● **What is required**: Quote the records beneath, complete and exact. Leave out images.

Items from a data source
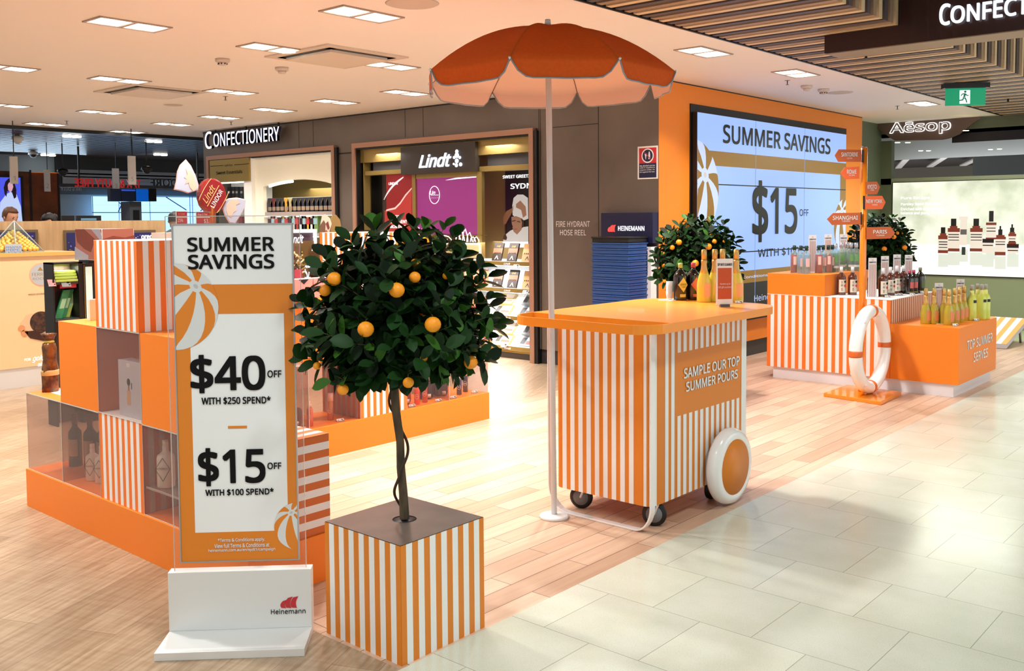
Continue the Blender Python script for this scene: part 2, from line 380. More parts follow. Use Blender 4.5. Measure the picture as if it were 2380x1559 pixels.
# picture frames round the two openings
def surround(name, y0, y1, z, gold):
    mb = MB(); w = .062
    for q0, q1, r0, r1 in ((y0-w,y0,0,z),(y1,y1+w,0,z),(y0-w,y1+w,z,z+w)): mb.box(X0-.05,X0+.1,q0,q1,r0,r1,COPPER)
    mb.box(X0-.04,X0+.1,y0-w-.045,y0-w,0,z+w-.03,BLK)
    g = .018
    for q0, q1, r0, r1 in ((y0,y0+g,0,z-g),(y1-g,y1,0,z-g),(y0,y1,z-g,z)): mb.box(X0-.03,X0+.1,q0,q1,r0,r1,BLK)
    return struct(mb, name)
surround('trim_1', LY0+.09, LY1-.06, LZ-.06, 1); surround('trim_2', NY0+.05, NY1-.06, NZ-.03, 0)
# orange video-wall side (y = 5.153)
Y0 = 5.153; mb = MB()
ORW = mat('orange wall', (240,138,36), .45)
mb.box(X0,13.18,Y0,Y0+.003,.18,CEIL-.012,ORW); mb.box(8.2,13.18,Y0+.003,Y0+.25,.18,CEIL-.012,ORW); mb.box(X0+.02,13.16,Y0+.03,Y0+.25,0,.18,DGREY); mb.box(X0,13.18,Y0+.0005,Y0+.003,CEIL-.012,CEIL,BLK)
struct(mb, 'wall_back')
# green shop beyond (x = 14.44)
GRN = mat('sage green wall', (140,150,118), .5); GRN2 = mat('deep sage', (96,106,80), .5); XA = 14.44
mb = MB(); mb.box(XA,XA+.3,2.6,5.7,0,2.14,GRN); mb.box(XA,XA+.12,5.2,9,0,2.7,GRN2); mb.box(XA-.004,XA,5.19,5.70,.05,2.05,GRN2); mb.box(13.2,XA,Y0+.2,Y0+.3,0,CEIL,GRN2); struct(mb, 'wall_shop')
mb = MB(); mb.box(XA+.0,20.5,-2,9,2.75,2.8,mat('green soffit', (112,122,92), .45)); mb.box(XA,XA+.05,2.0,4.35,2.62,2.76,BLK); mb.box(XA,XA+.1,-2,9,2.75,3.2,GRN2); struct(mb, 'ceiling')
mb = MB(); mb.box(20.5,45,-4,22,3.75,3.8,mat('far dark ceiling', (58,54,56), .5))
for k in range(16):
    y = -1.0+k*1.25; mb.add([(21,y,3.5),(40,y+7.5,3.5),(40,y+7.75,3.5),(21,y+.16,3.5),(21,y,3.55),(40,y+7.5,3.55),(40,y+7.75,3.55),(21,y+.16,3.55)], [(0,1,2,3),(4,7,6,5),(0,4,5,1),(3,2,6,7),(0,3,7,4)], mat('pale baffle', (232,228,224), .4))
mb.box(45,45.1,-4,24,0,3.8,mat('far wall grey', (120,116,104), .6)); mb.box(27,27.6,6.1,7.6,1.8,3.6,mat('grey column', (120,126,128), .6)); struct(mb, 'ceiling', norm=False)
lamp('AREA', 'baffle_fill', (30, 7, .6), 700, (.9,.95,1), size=6).rotation_euler = (PI, 0, 0)  # added upward fill for the pale baffles, no fitting there
lamp('AREA', 'coffer_fill', (9, -1.5, 2.9), 90, (1,.97,.92), size=5).rotation_euler = (math.radians(105), 0, 0)  # added fill that brightens the upright coffer slats, not a fitting
# far shop behind the counter: copper wall, bright glazing, grey wall
YB = 20.0; mb = MB()
GW = mat('far grey wall', (150,170,186), .6); COPW = noisy(mat('copper sheet', (150,86,52), .35, .6), (84,52,40), 2.2, .3, .7)
fr = FY(18.0)
def pb(mb, fr, x0, y0, x1, y1, c0, c1, mt):
    a0, b1 = fr.px(x0, y0); a1, b0 = fr.px(x1, y1); return mb.fbox(fr, a0, a1, b0, b1, c0, c1, mt)
pb(mb, fr, -60, 395, 141, 620, -.2, 0, COPW)
for x in (72, 137): pb(mb, fr, x, 395, x+3, 620, 0, .01, BLK)
pb(mb, fr, 72, 400, 137, 402, 0, .03, mat('warm light edge', (255,170,90), .5, emit=1.6))
struct(mb, 'wall_far')
fr = FY(20.0); mb = MB(); pb(mb, fr, -80, 330, 1000, 700, -.3, -.2, GW); pb(mb, fr, 135, 436, 520, 456, -.2, -.15, mat('bulkhead', (74,92,106), .5)); pb(mb, fr, 135, 340, 520, 438, -.2, -.1, mat('dark far bulkhead', (30,34,42), .4))
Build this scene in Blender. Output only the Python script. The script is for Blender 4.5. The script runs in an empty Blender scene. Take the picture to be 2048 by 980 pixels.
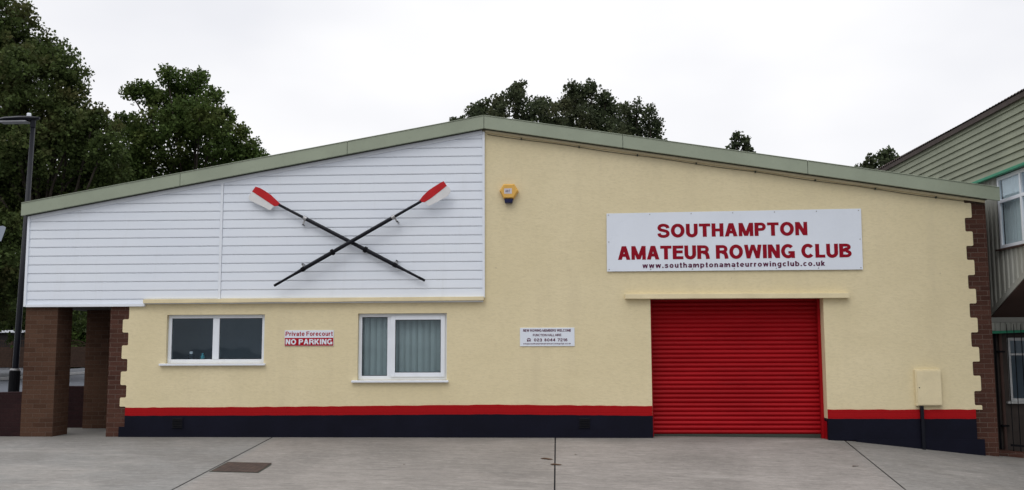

● **Written reply**:
Continue the Blender Python script for this scene: part 2, from line 380. More parts follow. Use Blender 4.5. Measure the picture as if it were 2380x1559 pixels.
# picture frames round the two openings
def surround(name, y0, y1, z, gold):
    mb = MB(); w = .062
    for q0, q1, r0, r1 in ((y0-w,y0,0,z),(y1,y1+w,0,z),(y0-w,y1+w,z,z+w)): mb.box(X0-.05,X0+.1,q0,q1,r0,r1,COPPER)
    mb.box(X0-.04,X0+.1,y0-w-.045,y0-w,0,z+w-.03,BLK)
    g = .018
    for q0, q1, r0, r1 in ((y0,y0+g,0,z-g),(y1-g,y1,0,z-g),(y0,y1,z-g,z)): mb.box(X0-.03,X0+.1,q0,q1,r0,r1,BLK)
    return struct(mb, name)
surround('trim_1', LY0+.09, LY1-.06, LZ-.06, 1); surround('trim_2', NY0+.05, NY1-.06, NZ-.03, 0)
# orange video-wall side (y = 5.153)
Y0 = 5.153; mb = MB()
ORW = mat('orange wall', (240,138,36), .45)
mb.box(X0,13.18,Y0,Y0+.003,.18,CEIL-.012,ORW); mb.box(8.2,13.18,Y0+.003,Y0+.25,.18,CEIL-.012,ORW); mb.box(X0+.02,13.16,Y0+.03,Y0+.25,0,.18,DGREY); mb.box(X0,13.18,Y0+.0005,Y0+.003,CEIL-.012,CEIL,BLK)
struct(mb, 'wall_back')
# green shop beyond (x = 14.44)
GRN = mat('sage green wall', (140,150,118), .5); GRN2 = mat('deep sage', (96,106,80), .5); XA = 14.44
mb = MB(); mb.box(XA,XA+.3,2.6,5.7,0,2.14,GRN); mb.box(XA,XA+.12,5.2,9,0,2.7,GRN2); mb.box(XA-.004,XA,5.19,5.70,.05,2.05,GRN2); mb.box(13.2,XA,Y0+.2,Y0+.3,0,CEIL,GRN2); struct(mb, 'wall_shop')
mb = MB(); mb.box(XA+.0,20.5,-2,9,2.75,2.8,mat('green soffit', (112,122,92), .45)); mb.box(XA,XA+.05,2.0,4.35,2.62,2.76,BLK); mb.box(XA,XA+.1,-2,9,2.75,3.2,GRN2); struct(mb, 'ceiling')
mb = MB(); mb.box(20.5,45,-4,22,3.75,3.8,mat('far dark ceiling', (58,54,56), .5))
for k in range(16):
    y = -1.0+k*1.25; mb.add([(21,y,3.5),(40,y+7.5,3.5),(40,y+7.75,3.5),(21,y+.16,3.5),(21,y,3.55),(40,y+7.5,3.55),(40,y+7.75,3.55),(21,y+.16,3.55)], [(0,1,2,3),(4,7,6,5),(0,4,5,1),(3,2,6,7),(0,3,7,4)], mat('pale baffle', (232,228,224), .4))
mb.box(45,45.1,-4,24,0,3.8,mat('far wall grey', (120,116,104), .6)); mb.box(27,27.6,6.1,7.6,1.8,3.6,mat('grey column', (120,126,128), .6)); struct(mb, 'ceiling', norm=False)
lamp('AREA', 'baffle_fill', (30, 7, .6), 700, (.9,.95,1), size=6).rotation_euler = (PI, 0, 0)  # added upward fill for the pale baffles, no fitting there
lamp('AREA', 'coffer_fill', (9, -1.5, 2.9), 90, (1,.97,.92), size=5).rotation_euler = (math.radians(105), 0, 0)  # added fill that brightens the upright coffer slats, not a fitting
# far shop behind the counter: copper wall, bright glazing, grey wall
YB = 20.0; mb = MB()
GW = mat('far grey wall', (150,170,186), .6); COPW = noisy(mat('copper sheet', (150,86,52), .35, .6), (84,52,40), 2.2, .3, .7)
fr = FY(18.0)
def pb(mb, fr, x0, y0, x1, y1, c0, c1, mt):
    a0, b1 = fr.px(x0, y0); a1, b0 = fr.px(x1, y1); return mb.fbox(fr, a0, a1, b0, b1, c0, c1, mt)
pb(mb, fr, -60, 395, 141, 620, -.2, 0, COPW)
for x in (72, 137): pb(mb, fr, x, 395, x+3, 620, 0, .01, BLK)
pb(mb, fr, 72, 400, 137, 402, 0, .03, mat('warm light edge', (255,170,90), .5, emit=1.6))
struct(mb, 'wall_far')
fr = FY(20.0); mb = MB(); pb(mb, fr, -80, 330, 1000, 700, -.3, -.2, GW); pb(mb, fr, 135, 436, 520, 456, -.2, -.15, mat('bulkhead', (74,92,106), .5)); pb(mb, fr, 135, 340, 520, 438, -.2, -.1, mat('dark far bulkhead', (30,34,42), .4))
Build this scene in Blender. Output only the Python script. The script is for Blender 4.5. The script runs in an empty Blender scene. Take the picture to be 2048 by 980 pixels.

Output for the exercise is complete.